Так сквозной эпитет «бедный» оказывается точкой пересечения всех линий конфликта «Медного Всадника». Он напоминает волну, возникшую от столкновения воли державного основателя с убогой реальностью, окружавшей его, и прокатившуюся через все пространство повести. И эта потаенная волна оборачивается волной настоящей — наводнением, соединяя два сюжета «Медного Всадника», где кульминацией стала единственная встреча героев, которой лучше бы не было.
Разлученный с Парашей и лишенный разума, Евгений внезапно вспомнил на «площади Петровой», где высится монумент, свой «прошлый ужас», и — «Тихонько стал водить очами // С боязнью дикой на лице»:
(…) Кумир с простертою рукою
Сидел на бронзовом коне.
Евгений вздрогнул.
Прояснились
В нем страшно мысли.
Он узнал…
Что же узнал Евгений?
(…) Он узнал
И место, где потоп играл,
(…) и Того,
Кто неподвижно возвышался
Во мраке медною главой,
Того, чьей волей роковой
Под морем город основался…
Евгений смотрит как бы сквозь контур монумента (подобно тому как царь смотрел сквозь «убогую» действительность) и мысленно вписывает в него фигуру реального исторического деятеля, безымянного героя Вступления, который стоял над этой же рекой, на этом же месте, где теперь суждено выситься Всаднику. Следствие смотрит в глаза причине и «сниженной повторяет ее действия: кумир замышлял основать город — на зло, Евгений разговаривает с ним — «злобно задрожав»[59].
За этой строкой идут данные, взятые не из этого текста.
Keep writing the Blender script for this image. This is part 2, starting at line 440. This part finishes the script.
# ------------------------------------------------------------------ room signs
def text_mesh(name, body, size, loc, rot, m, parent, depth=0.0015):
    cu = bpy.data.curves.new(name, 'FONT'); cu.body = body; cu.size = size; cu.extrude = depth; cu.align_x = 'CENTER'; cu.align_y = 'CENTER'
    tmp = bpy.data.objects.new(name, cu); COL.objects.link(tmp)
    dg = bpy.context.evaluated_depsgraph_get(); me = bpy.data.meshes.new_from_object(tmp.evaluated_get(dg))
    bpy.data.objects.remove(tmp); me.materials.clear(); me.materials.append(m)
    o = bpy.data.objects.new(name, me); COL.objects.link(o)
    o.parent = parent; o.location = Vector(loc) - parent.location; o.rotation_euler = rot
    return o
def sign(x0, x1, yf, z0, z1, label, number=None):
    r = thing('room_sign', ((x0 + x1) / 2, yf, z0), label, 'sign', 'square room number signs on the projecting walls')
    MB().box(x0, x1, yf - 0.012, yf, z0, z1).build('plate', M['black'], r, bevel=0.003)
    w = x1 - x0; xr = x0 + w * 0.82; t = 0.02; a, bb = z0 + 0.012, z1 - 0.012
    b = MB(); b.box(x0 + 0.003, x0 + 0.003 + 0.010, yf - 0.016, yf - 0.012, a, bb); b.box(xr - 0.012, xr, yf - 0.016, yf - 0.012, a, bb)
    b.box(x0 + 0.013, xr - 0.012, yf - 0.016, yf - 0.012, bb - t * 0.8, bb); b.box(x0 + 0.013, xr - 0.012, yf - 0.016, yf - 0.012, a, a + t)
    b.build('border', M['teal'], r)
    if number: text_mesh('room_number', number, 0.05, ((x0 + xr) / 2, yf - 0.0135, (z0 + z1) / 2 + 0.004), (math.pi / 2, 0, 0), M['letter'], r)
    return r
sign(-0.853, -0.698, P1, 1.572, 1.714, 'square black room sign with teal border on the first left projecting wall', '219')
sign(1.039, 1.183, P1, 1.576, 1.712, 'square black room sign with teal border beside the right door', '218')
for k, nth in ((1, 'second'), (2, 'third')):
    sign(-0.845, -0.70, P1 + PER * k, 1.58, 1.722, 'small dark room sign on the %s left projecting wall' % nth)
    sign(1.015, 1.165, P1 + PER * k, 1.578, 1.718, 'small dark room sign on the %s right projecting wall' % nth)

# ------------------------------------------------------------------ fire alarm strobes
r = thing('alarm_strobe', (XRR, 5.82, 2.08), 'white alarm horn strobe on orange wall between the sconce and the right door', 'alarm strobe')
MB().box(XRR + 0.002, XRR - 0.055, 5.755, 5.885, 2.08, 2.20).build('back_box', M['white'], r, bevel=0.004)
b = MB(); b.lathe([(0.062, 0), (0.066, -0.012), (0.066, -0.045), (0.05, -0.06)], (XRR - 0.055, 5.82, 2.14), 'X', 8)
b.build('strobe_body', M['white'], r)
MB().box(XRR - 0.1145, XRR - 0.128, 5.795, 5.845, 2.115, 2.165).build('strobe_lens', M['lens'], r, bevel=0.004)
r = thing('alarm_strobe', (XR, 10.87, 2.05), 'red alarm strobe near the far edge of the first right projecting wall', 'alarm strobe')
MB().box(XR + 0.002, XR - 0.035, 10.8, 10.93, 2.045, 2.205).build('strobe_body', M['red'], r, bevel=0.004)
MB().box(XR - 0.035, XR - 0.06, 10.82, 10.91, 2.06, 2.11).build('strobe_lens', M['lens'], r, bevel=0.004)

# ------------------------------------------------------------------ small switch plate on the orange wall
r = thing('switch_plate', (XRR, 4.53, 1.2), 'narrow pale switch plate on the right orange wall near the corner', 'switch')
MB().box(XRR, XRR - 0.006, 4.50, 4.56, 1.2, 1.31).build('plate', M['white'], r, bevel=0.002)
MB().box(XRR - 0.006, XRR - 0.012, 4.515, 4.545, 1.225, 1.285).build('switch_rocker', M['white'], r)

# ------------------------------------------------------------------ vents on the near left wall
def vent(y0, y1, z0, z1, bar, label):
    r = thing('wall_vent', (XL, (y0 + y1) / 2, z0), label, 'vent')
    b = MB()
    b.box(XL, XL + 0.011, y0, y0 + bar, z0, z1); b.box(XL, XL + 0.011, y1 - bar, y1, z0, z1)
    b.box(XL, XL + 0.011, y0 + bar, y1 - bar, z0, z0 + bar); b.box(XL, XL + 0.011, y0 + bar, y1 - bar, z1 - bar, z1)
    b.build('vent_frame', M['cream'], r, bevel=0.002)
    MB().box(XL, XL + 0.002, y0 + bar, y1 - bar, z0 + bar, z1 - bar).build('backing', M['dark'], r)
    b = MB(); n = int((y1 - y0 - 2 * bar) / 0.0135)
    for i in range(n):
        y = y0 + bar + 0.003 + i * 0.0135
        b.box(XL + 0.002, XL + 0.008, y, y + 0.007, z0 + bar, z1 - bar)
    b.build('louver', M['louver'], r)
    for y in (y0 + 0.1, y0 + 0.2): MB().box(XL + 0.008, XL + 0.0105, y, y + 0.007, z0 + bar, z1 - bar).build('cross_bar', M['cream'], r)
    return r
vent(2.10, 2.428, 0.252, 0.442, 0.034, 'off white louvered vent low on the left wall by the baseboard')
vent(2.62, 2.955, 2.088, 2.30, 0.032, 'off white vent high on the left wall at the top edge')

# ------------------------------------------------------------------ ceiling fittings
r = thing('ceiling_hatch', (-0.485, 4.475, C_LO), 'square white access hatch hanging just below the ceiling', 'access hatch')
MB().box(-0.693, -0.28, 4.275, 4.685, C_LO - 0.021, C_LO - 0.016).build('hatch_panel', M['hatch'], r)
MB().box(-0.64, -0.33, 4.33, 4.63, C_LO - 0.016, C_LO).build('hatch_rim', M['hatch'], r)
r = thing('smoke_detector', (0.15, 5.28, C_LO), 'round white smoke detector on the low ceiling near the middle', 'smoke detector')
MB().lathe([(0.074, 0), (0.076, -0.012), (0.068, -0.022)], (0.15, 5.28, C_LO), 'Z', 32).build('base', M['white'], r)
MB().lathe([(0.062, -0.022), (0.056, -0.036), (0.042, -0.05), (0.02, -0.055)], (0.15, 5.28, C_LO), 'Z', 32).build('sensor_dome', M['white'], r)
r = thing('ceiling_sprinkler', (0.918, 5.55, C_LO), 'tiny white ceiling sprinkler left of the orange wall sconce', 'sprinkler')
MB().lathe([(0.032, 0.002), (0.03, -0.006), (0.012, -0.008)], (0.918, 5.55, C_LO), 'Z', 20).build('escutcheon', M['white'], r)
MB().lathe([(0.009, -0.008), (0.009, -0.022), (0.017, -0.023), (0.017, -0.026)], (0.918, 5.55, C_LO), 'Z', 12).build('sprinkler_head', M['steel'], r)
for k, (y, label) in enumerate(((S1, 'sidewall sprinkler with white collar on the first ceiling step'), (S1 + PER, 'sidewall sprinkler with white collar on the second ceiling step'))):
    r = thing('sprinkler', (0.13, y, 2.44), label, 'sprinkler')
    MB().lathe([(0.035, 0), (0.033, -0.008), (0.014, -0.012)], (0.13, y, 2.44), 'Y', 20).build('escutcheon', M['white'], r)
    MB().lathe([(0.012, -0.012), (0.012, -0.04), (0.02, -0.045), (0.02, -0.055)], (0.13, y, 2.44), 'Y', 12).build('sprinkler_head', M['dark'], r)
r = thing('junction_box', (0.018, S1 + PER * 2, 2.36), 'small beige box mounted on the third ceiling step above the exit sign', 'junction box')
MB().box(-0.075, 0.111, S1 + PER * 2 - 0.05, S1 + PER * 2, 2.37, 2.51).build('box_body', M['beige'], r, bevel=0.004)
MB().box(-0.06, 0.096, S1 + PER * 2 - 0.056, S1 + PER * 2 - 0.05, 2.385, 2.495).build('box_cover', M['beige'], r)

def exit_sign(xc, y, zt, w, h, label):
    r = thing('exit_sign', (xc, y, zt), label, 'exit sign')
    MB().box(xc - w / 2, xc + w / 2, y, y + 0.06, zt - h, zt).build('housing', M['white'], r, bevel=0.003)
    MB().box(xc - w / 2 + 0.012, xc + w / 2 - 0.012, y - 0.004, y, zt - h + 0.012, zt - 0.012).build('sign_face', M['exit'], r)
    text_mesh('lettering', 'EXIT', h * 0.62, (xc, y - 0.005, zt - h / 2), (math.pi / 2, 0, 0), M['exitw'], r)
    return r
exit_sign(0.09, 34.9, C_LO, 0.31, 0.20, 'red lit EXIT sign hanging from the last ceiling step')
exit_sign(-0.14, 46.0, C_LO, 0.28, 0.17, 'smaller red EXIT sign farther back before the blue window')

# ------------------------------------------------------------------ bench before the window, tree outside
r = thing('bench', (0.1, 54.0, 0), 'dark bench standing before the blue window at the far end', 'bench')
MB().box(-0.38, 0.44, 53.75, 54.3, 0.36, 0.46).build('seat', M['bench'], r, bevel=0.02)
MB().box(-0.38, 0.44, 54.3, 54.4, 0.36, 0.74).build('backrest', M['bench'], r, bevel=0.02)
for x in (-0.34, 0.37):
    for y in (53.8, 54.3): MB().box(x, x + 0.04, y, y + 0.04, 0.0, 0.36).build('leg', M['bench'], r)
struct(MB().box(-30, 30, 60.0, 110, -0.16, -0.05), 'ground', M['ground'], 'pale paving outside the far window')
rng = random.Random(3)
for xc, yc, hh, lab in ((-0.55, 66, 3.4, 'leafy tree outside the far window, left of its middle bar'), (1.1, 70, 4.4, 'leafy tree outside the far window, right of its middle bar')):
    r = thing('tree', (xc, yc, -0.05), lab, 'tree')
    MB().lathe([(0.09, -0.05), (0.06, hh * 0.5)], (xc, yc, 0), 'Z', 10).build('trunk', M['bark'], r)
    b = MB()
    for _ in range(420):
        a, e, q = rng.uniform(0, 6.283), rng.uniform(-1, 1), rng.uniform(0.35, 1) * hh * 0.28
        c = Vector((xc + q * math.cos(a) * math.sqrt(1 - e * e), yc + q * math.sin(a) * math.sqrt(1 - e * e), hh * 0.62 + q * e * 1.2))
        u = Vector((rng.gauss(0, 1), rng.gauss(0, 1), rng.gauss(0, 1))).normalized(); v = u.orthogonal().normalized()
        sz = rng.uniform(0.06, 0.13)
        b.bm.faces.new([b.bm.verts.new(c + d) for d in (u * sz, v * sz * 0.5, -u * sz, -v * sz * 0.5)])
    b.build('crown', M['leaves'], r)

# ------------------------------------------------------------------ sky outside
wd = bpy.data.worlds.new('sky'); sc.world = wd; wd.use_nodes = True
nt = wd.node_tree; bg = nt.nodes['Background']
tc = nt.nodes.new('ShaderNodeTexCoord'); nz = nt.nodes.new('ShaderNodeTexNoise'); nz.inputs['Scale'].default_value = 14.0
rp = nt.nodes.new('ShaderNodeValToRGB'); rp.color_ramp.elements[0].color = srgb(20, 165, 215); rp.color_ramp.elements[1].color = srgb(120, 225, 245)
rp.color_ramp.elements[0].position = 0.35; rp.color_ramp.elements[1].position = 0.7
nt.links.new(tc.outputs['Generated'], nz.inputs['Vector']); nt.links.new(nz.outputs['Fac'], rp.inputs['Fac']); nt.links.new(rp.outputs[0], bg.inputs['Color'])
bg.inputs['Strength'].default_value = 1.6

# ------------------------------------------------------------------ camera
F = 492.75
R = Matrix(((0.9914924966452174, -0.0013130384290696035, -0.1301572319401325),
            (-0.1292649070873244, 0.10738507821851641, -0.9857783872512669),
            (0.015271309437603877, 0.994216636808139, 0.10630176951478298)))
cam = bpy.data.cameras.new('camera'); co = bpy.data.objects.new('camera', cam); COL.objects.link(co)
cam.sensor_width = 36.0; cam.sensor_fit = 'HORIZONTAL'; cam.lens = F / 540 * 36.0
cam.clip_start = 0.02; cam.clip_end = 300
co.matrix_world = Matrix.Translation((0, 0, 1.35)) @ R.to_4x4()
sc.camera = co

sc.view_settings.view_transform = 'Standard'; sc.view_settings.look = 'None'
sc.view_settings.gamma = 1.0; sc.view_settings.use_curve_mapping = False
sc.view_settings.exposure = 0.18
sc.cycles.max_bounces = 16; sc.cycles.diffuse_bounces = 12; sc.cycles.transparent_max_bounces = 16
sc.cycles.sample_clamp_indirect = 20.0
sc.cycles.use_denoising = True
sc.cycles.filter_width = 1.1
В этой сцене встречи (после сплошных невстреч) контуры реальности как бы теряют свою четкость, становятся зыбкими, а толща пространства и времени истончается и оказывается прозрачной для взгляда. И тогда действительно можно вернуться на столетие назад и увязать в единый смысловой узел то, что замышлялось некогда, с тем, что в дальнейшем произошло.
Благое намерение оградиться от стихий истории железной стеной «воли и представления» оборачивается не только трагической разъединенностью Евгения и Параши, но и разрывом в отношениях между частной личностью и великим государством. Чем страшнее и нераздельнее сцепление метафизических причин, тем страшнее и разделеннее мир следствий, ими порожденных. Можно сказать, что фрагментарностью, несведенностью «внешнего» сюжетного действия Пушкин оттеняет и подчеркивает взаимосвязь и взаимозависимость каждого тайного помысла человека с тем, что будет твориться, когда его самого уже давно не будет на свете, а его место на земле займет бездушный и мертвенный «кумир». Предельная непоследовательность поведанных в «Медном Всаднике» событий и есть знак их предельной последовательности. Лакуны, разрывы, зияния в сюжете «внешнем» словно повторяют в зеркальном, перевернутом изображении скрепы, сцепления, пересечения сюжета «внутреннего». Если «внешний» сюжет имеет дело с миром следствий, то «внутренний» — с миром причин, и их обратная пропорциональность крайне важна для Пушкина. Двойной спиралью сплетаются они в повести, организуя все ее художественное строение.